Friday, March 31, 2006

The Wheels on the Bus Go 'Round and 'Round...


This morning on my way to work I passed a row of school buses waiting to take flight from a local Speedway gas station. At first I started waxing sentimental. "Oh, how nice that the busses are lined up, ready to jet students off to another day of exhilirating education." And then I realized that the reality of the availability of cigarettes and a cruller probably had more to do with the location of the parked busses.

All this got me thinking about my days riding the school bus. I hated it. Virtually every minute of it. The only time I didn't absolutely detest riding the bus was when I got into middle school and discovered that the bus was a great place to catch another 30 minutes of sleep before Social Studies. During elementary school, I can remember standing at the end of the driveway, absolutely frozen, waiting for the bus to arrive. I had a friend who waited for the bus with us who stuttered, but none of us ever noticed since all of our teeth were chattering making all of us stutter. The elation of the bus's arrival and the blast of heat (and elementary aged schoolchildren body odor) that greeted you at the door was always tempered by our beloved driver saying "Hurry up and get in your seat, or I'll call the depot." Our bus driver was always threatening to "call the depot" on you. I had the same driver all through elementary school, and I'm sure underneath her grizzled exterior she was a lovely woman, but all I ever heard her do is bark and threaten to "call the depot." She did have an amazing ability to drive and watch you in the mirror above her head continually, all at the same time. She also looked like someone had pried the drink out of her hand before she started her route.

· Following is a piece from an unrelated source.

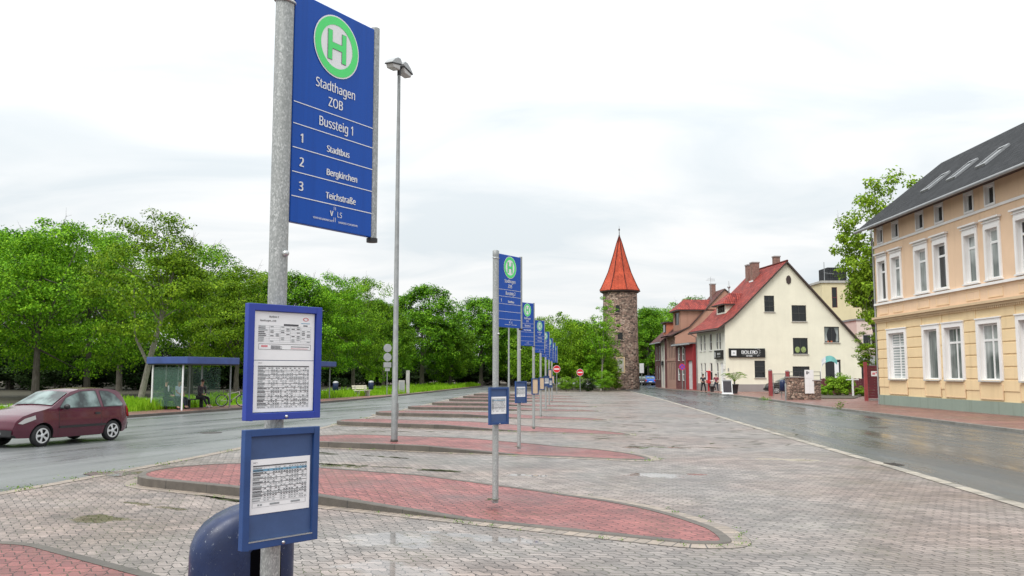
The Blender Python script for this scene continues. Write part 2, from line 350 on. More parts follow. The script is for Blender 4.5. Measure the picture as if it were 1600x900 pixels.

My favorite bus story from elementary school involved me and the two older idiots I used to have to sit with. We had assigned seats on the bus, and as a first or second grader, I always used to get plopped in with two fifth graders. Yes, we had three to a seat. Given my penchant for a quart of ice cream for desert with a candy bar chaser, I could have easily stood to have had my own seat. But no, I was smashed in with two other guys who were ticked off about sitting with the fat little kid. In any case, one day while we were parked at the school waiting to depart for home, these two dilinquents convinced me to raise my middle finger solo in the direction of the bus driver in the bus parked behind ours. I had no idea what this gesture meant, given that I hadn't spent as much time around state fair carnies as these two clowns I was seated with, so up went the finger. I can remember seeing the driver behind us immediately grab her little CB radio transmitter, and I can remember seeing the spectre of my bus driver headed back towards my seat. I don't really remember what happened after that, but I have a feeling the bus drivers had a good laugh at my expense about it later. It was probably recommended that it might be more appropriate for someone of my naivete to be riding a shorter bus. Who knows...

I salute you, Metropolitan School District of Perry Township, Bus 70. I don't miss you, but I salute you.